McConnell to lead Senate Republicans

GOP rewards five-term lawmaker

Senate Minority Leader Mitch McConnell, R-Ky., center, and other Republican senators listen to a question from a reporter Thursday on Capitol Hill in Washington, after Senate Republicans voted on leadership positions for the 114th Congress. (Associated Press)
David Espo Associated Press

WASHINGTON – Sen. Mitch McConnell of Kentucky won election by fellow Republicans on Thursday to become Senate majority leader when the new Congress convenes in January, fulfilling a long-held ambition.

A Senate Republican official said McConnell, 72, was chosen by acclamation at a closed-door meeting of the rank and file.

As majority leader, McConnell will set the Senate’s agenda. Along with House Speaker John Boehner, he will decide what legislation is sent to the White House in the final two years of President Barack Obama’s term.

McConnell was elected to a sixth Senate term last week in elections in which Republicans gained a majority for the first time in eight years.
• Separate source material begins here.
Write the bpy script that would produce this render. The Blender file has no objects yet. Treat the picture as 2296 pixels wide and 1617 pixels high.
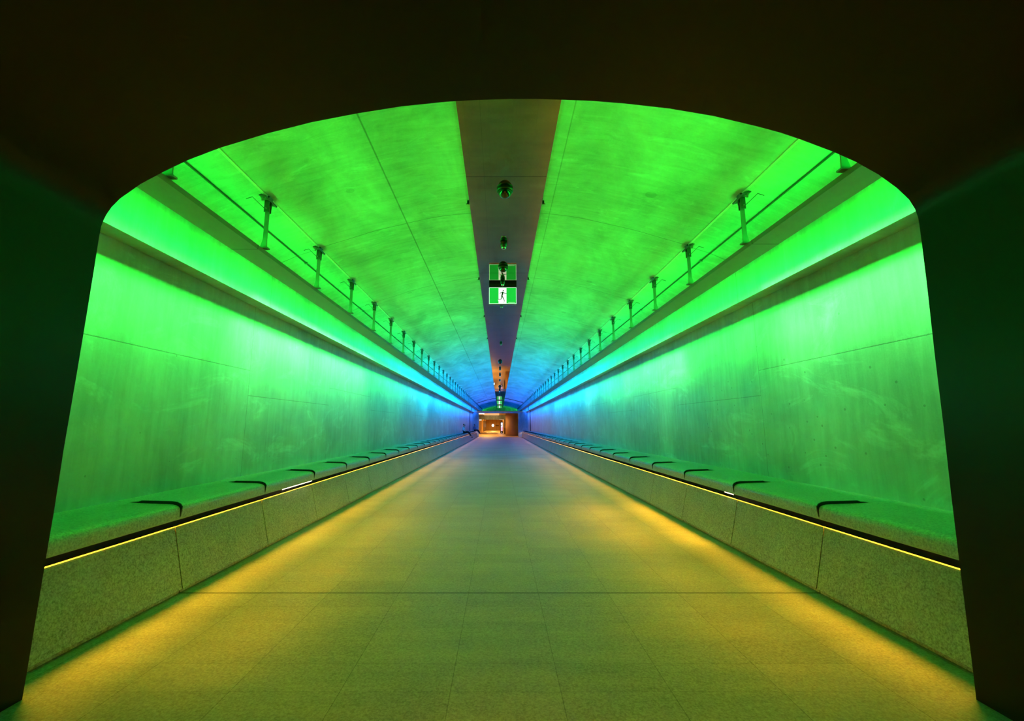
import bpy, bmesh, math, random
from mathutils import Vector, Matrix
random.seed(7)
S = bpy.context.scene
COL = S.collection

# ------------------------------------------------------------------ camera
# origin = eye point, floor is at z = -1.5, the tunnel runs along +Y
FL = -1.5
cam_d = bpy.data.cameras.new('camera')
cam = bpy.data.objects.new('camera', cam_d)
COL.objects.link(cam)
cam.location = (0, 0, 0)
cam.rotation_euler = (math.pi/2 + math.atan(145.5/950), 0, 0)
cam_d.sensor_width = 36
cam_d.lens = 36*950/2296
cam_d.shift_x = 28/2296
cam_d.clip_start = .05
cam_d.clip_end = 400
S.camera = cam
# ------------------------------------------------------------------ world and exposure
w = bpy.data.worlds.new('world'); S.world = w
w.use_nodes = True
w.node_tree.nodes['Background'].inputs[0].default_value = (.006, .006, .004, 1)
w.node_tree.nodes['Background'].inputs[1].default_value = .15
S.view_settings.view_transform = 'Standard'
S.view_settings.look = 'None'
S.view_settings.gamma = 1
S.view_settings.exposure = 0
S.cycles.use_denoising = True
S.cycles.use_adaptive_sampling = True
S.cycles.adaptive_threshold = .08
S.cycles.adaptive_min_samples = 16
S.cycles.max_bounces = 5
S.cycles.diffuse_bounces = 3
S.cycles.glossy_bounces = 3
S.cycles.sample_clamp_indirect = 6

# ------------------------------------------------------------------ lamp colours along the tunnel
KEYS = [(0, (.0, 1, .025)), (8, (.0, 1, .045)), (12, (.0, 1, .13)), (15, (.0, .95, .36)), (18, (0, .78, .78)),
        (22, (0, .60, 1)), (28, (0, .42, 1)), (38, (0, .24, 1)), (50, (0, .14, 1)), (67, (0, .12, 1)),
        (71, (0, .3, .6)), (74, (.03, 1, .08)), (80, (.03, 1, .05))]
def led_colour(y):
    for (a, ca), (b, cb) in zip(KEYS, KEYS[1:]):
        if y <= b:
            t = max(0, (y-a)/(b-a)); return tuple(p+(q-p)*t for p, q in zip(ca, cb))
    return KEYS[-1][1]
def area(name, loc, direction, width, length, power, colour, spread=180):
    d = bpy.data.lights.new(name, 'AREA'); d.shape = 'RECTANGLE'
    d.size = width; d.size_y = length; d.energy = power; d.color = colour; d.spread = math.radians(spread)
    o = bpy.data.objects.new(name, d); COL.objects.link(o)
    z = -Vector(direction).normalized(); y = Vector((0, 1, 0)); x = y.cross(z).normalized()
    m = Matrix((x, y, z)).transposed().to_4x4(); m.translation = Vector(loc); o.matrix_world = m
    return o
SIDES = {'left': dict(s=-1, wall=-3.59, up=-3.38, step=1.72, tray_in=-2.74, tray_out=-3.04, zt=2.03, X=-2.74, zh=2.67),
         'right': dict(s=1, wall=3.73, up=3.52, step=1.79, tray_in=2.87, tray_out=3.17, zt=2.09, X=2.87, zh=2.71)}
UP_Q, BEAM_Q, WASH_Q, FLOOD_Q, WARM_Q = 6.0, 7.2, 6.6, 8.6, 4.4
def seg_positions():
    y = 1.2
    out = []
    while y < 75:
        L = 1.44 if y < 22 else 2.88
        out.append((y + L/2, L)); y += L
    return out
for side, q in SIDES.items():
    s = q['s']
    for yc, L in seg_positions():
        c = led_colour(yc)
        k = 1.0 if yc < 57 else .35
        kb = 1 + .5*min(1, max(0, (yc-15)/15))          # the blue modules are driven harder
        hot = 2.1 if side == 'left' and 5.5 < yc < 11 else 1.55 if side == 'right' and (yc < 5.6 or 9 < yc < 13) else 1.0
        # uplight on the trough
        area('uplight', (q['tray_out']-s*.10, yc, q['zt']+.006), (-s*.3, 0, 1), .05, L*.98, UP_Q*L*k*kb, c, 170)
        area('vault_beam', (q['tray_out']-s*.16, yc, q['zt']+.008), (-s*.9, 0, .5), .04, L*.98, BEAM_Q*L*k*kb, c, 60)
        # wall washers in the gap behind the trough: a narrow pale beam and a wide saturated flood
        pale = tuple(min(1, ((.16 if hot > 1 else .09) if yc < 18 else .02)+v) for v in c)
        area('wall_washer', (q['tray_out']+s*.08, yc, q['zt']+.0), (s*.52, 0, -1), .10, L*.98, WASH_Q*L*k*kb*hot*(.75+.5*random.random()), pale, 44)
        area('wall_flood', (q['tray_out']+s*.022, yc, q['zt']), (s*.95, 0, -.72), .03, L*.98, FLOOD_Q*1.08*L*k*kb, c, 152)
    # warm strip hidden in the slot between plinth and bench
    y = 2.75
    while y < 55.5:
        L = 1.38 if y < 16 else 2.82
        t = min(1, max(0, (y-8)/26))
        col = (1, .47+.01*t, .018+.27*t)
        k = 1.0
        if side == 'right' and 4.6 < y < 8.2: k = 2.1
        if side == 'left' and 3.5 < y < 7.5: k = 1.25
        if y > 18: k = .55
        area('slot_light', (s*3.030, y+L/2, -.868), (-s*.85, 0, -1), .016, L, WARM_Q*1.25*L*k, col, 88)
        area('slot_light', (s*3.095, y+L/2, -.876), (-s*1, 0, -.40), .022, L, WARM_Q*1.15*L*k, col, 50)
        y += L+.06
# lobby ceiling lamps and one lamp in the entrance bay behind the viewer
for (x, y, p) in [(-1.5, 62, 240), (-2.2, 70, 260), (.3, 98, 420), (-2.5, 104, 420), (-1.6, 117, 700)]:
    area('lobby_lamp', (x, y, 1.74), (0, 0, -1), 1.2, 2.4, p, (1, .52, .13), 170)
area('entrance_lamp', (0, -1.2, 2.0), (0, .28, -1), .5, .5, 150, (1, .44, .02), 88)

# ------------------------------------------------------------------ node helpers
class NT:
    def __init__(s, name):
        s.m = bpy.data.materials.new(name); s.m.use_nodes = True
        s.t = s.m.node_tree; s.b = s.t.nodes['Principled BSDF']
    def n(s, typ, **kw):
        o = s.t.nodes.new(typ)
        for k, v in kw.items(): setattr(o, k, v)
        return o
    def put(s, sock, v):
        if hasattr(v, 'is_output') or isinstance(v, bpy.types.NodeSocket): s.t.links.new(v, sock)
        else: sock.default_value = v
    def math(s, op, a, b=0.0, c=0.0):
        o = s.n('ShaderNodeMath', operation=op); s.put(o.inputs[0], a); s.put(o.inputs[1], b); s.put(o.inputs[2], c); return o.outputs[0]
    def pos(s):
        g = s.n('ShaderNodeNewGeometry'); x = s.n('ShaderNodeSeparateXYZ'); s.t.links.new(g.outputs['Position'], x.inputs[0])
        s.P = g.outputs['Position']; s.X, s.Y, s.Z = x.outputs; return s
    def noise(s, scale=(1, 1, 1), sc=1.0, detail=4.0, rough=.55, dist=0.0):
        mp = s.n('ShaderNodeMapping'); s.t.links.new(s.P, mp.inputs[0]); mp.inputs['Scale'].default_value = scale
        o = s.n('ShaderNodeTexNoise'); s.t.links.new(mp.outputs[0], o.inputs['Vector'])
        o.inputs['Scale'].default_value = sc; o.inputs['Detail'].default_value = detail; o.inputs['Roughness'].default_value = rough
        o.inputs['Distortion'].default_value = dist
        return o.outputs['Fac']
    def rng(s, v, a, b, c=0.0, d=1.0):
        o = s.n('ShaderNodeMapRange'); s.put(o.inputs[0], v)
        for i, k in enumerate((a, b, c, d)): s.put(o.inputs[i+1], k)
        return o.outputs[0]
    def line(s, p, p0, period, wd):
        d = s.math('PINGPONG', s.math('SUBTRACT', p, p0), period/2)
        return s.rng(d, wd*.6, wd*1.4, 1.0, 0.0)
    def mix(s, f, a, b):
        o = s.n('ShaderNodeMix', data_type='RGBA'); s.put(o.inputs[0], f); s.put(o.inputs[6], a); s.put(o.inputs[7], b); return o.outputs[2]
    def voro(s, sc, scale=(1, 1, 1)):
        mp = s.n('ShaderNodeMapping'); s.t.links.new(s.P, mp.inputs[0]); mp.inputs['Scale'].default_value = scale
        o = s.n('ShaderNodeTexVoronoi'); s.t.links.new(mp.outputs[0], o.inputs['Vector']); o.inputs['Scale'].default_value = sc
        return o
    def bump(s, h, st=.3, d=.01):
        o = s.n('ShaderNodeBump'); s.put(o.inputs['Height'], h); o.inputs['Strength'].default_value = st; o.inputs['Distance'].default_value = d
        s.t.links.new(o.outputs[0], s.b.inputs['Normal'])
    def fin(s, col, rough, metal=0.0, spec=.5):
        s.put(s.b.inputs['Base Color'], col); s.put(s.b.inputs['Roughness'], rough)
        s.b.inputs['Metallic'].default_value = metal; s.b.inputs['Specular IOR Level'].default_value = spec
        return s.m
def c4(r, g=None, b=None):
    return (r, r if g is None else g, r if b is None else b, 1)
def plain(name, col, rough=.5, metal=0.0, spec=.5):
    k = NT(name).pos()
    n = k.noise(sc=9, detail=3)
    return k.fin(k.mix(k.rng(n, .3, .7, 0, .25), c4(*col), c4(*[v*.7 for v in col])), rough, metal, spec)
def glow(name, col, strength):
    k = NT(name); k.fin(c4(*[v*.5 for v in col]), .4)
    k.b.inputs['Emission Color'].default_value = c4(*col); k.b.inputs['Emission Strength'].default_value = strength
    return k.m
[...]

He will formally assume his duties as majority leader in January. Democrats have assailed him in recent campaigns as a guardian of gridlock for his opposition to nearly all of President Barack Obama’s initiatives. At the same time, decorations in his office in the Capitol include two paintings and a bust of Henry Clay, a 19th century Kentuckian known as the Great Compromiser who favored government development of roads and bridges in a young America.

“I had maybe naively hoped the president would look at the results of the election and decide to come to the political center and do some business with us,” McConnell told reporters. “I still hope he does at some point, but the early signs are not good.”

Senate Republicans had only one contested leadership race, and selected Sen. Roger Wicker of Mississippi to chair the party’s campaign committee for the 2016 elections. He defeated Sen. Dean Heller of Nevada.

John Cornyn of Texas becomes majority whip; John Thune of South Dakota will be Republican Conference chair; John Barrasso of Wyoming will be Senate Republican Policy chair; and Roy Blunt of Missouri will be Senate Republican Conference vice chair.

Neither McConnell nor Boehner faced public opposition on the eve of Thursday’s party elections in closed-door meetings. If the sessions were celebratory occasions for Republicans, they were less than that for Democrats, who took a pounding in the Nov. 4 midterm elections.

After eight years in the minority, Senate Republicans picked up at least eight seats from Democrats and are still hoping for a ninth in a Louisiana runoff set for Dec. 6.

The party also padded its majority in the House, where a handful of races remain unresolved. Republicans are on track to equal or eclipse the 246 they won in 1946, a figure that stands as a post-World War II high.